Tom, a Republican representative in the Legislature, became a Democrat and defeated incumbent State Sen. Luke Esser, who is now chairman of the Washington State Republican Party.

With Democratic Reps. Deb Eddy and Larry Springer beside him, Tom said, “I take experience off the table. I force Dave Reichert to run on the issues.”

Tom, who held the event at Renton Technical College, stressed that he had local roots, born in Eastgate and attending the University of Washington. Burner grew up in Nebraska and moved to the district a few years ago.

In an interview after the event, Tom said Burner’s lack of experience was the biggest reason she lost.

“I think Darcy would make a great congressperson, but experience matters. This election is really about replacing Dave Reichert and who has the best shot at doing that,” he said.

A spokesman for the Burner campaign dismissed the importance of a political resume.

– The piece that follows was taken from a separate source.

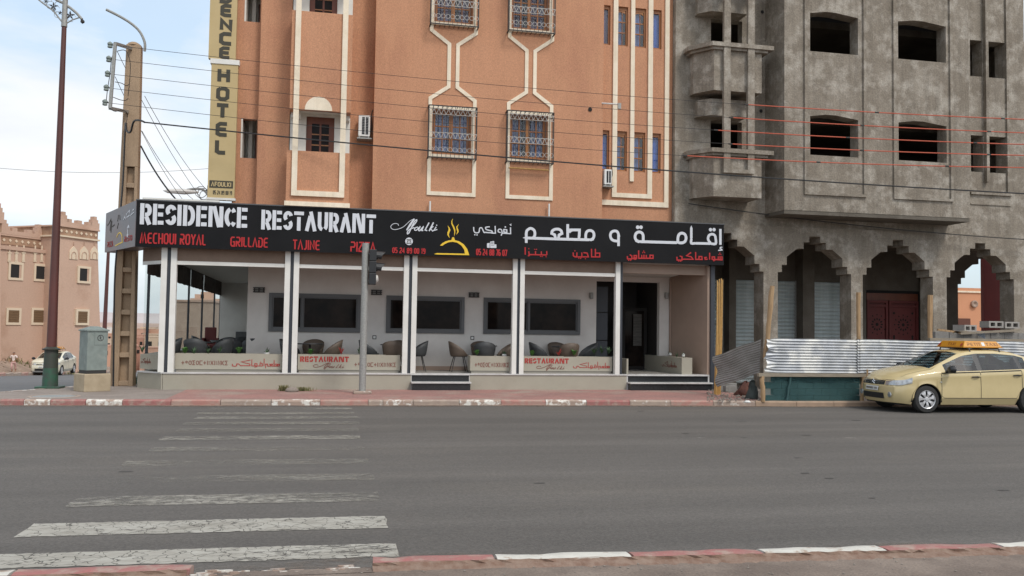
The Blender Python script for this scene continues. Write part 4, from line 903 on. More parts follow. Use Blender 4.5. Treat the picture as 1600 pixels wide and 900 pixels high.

“If by experience people mean career politician, Darcy Burner is not that,” said Sandeep Kaushik. But Kaushik said Burner has important advantages this time around: name recognition, fundraising prowess and campaign experience.

Asked about the 8th District race, Josh Kahn, spokesman for the state Republican Party, said Reichert was in a strong position to be re-elected.

Democrats had the best election cycle in a generation in 2006, he said, and Burner still lost.

“She simply was not ready to be a congressman. She was not able to pass the credibility threshold,” he said.

As for Tom, Kahn said: “He’s not a guy who’s that serious. He has not had major accomplishments.”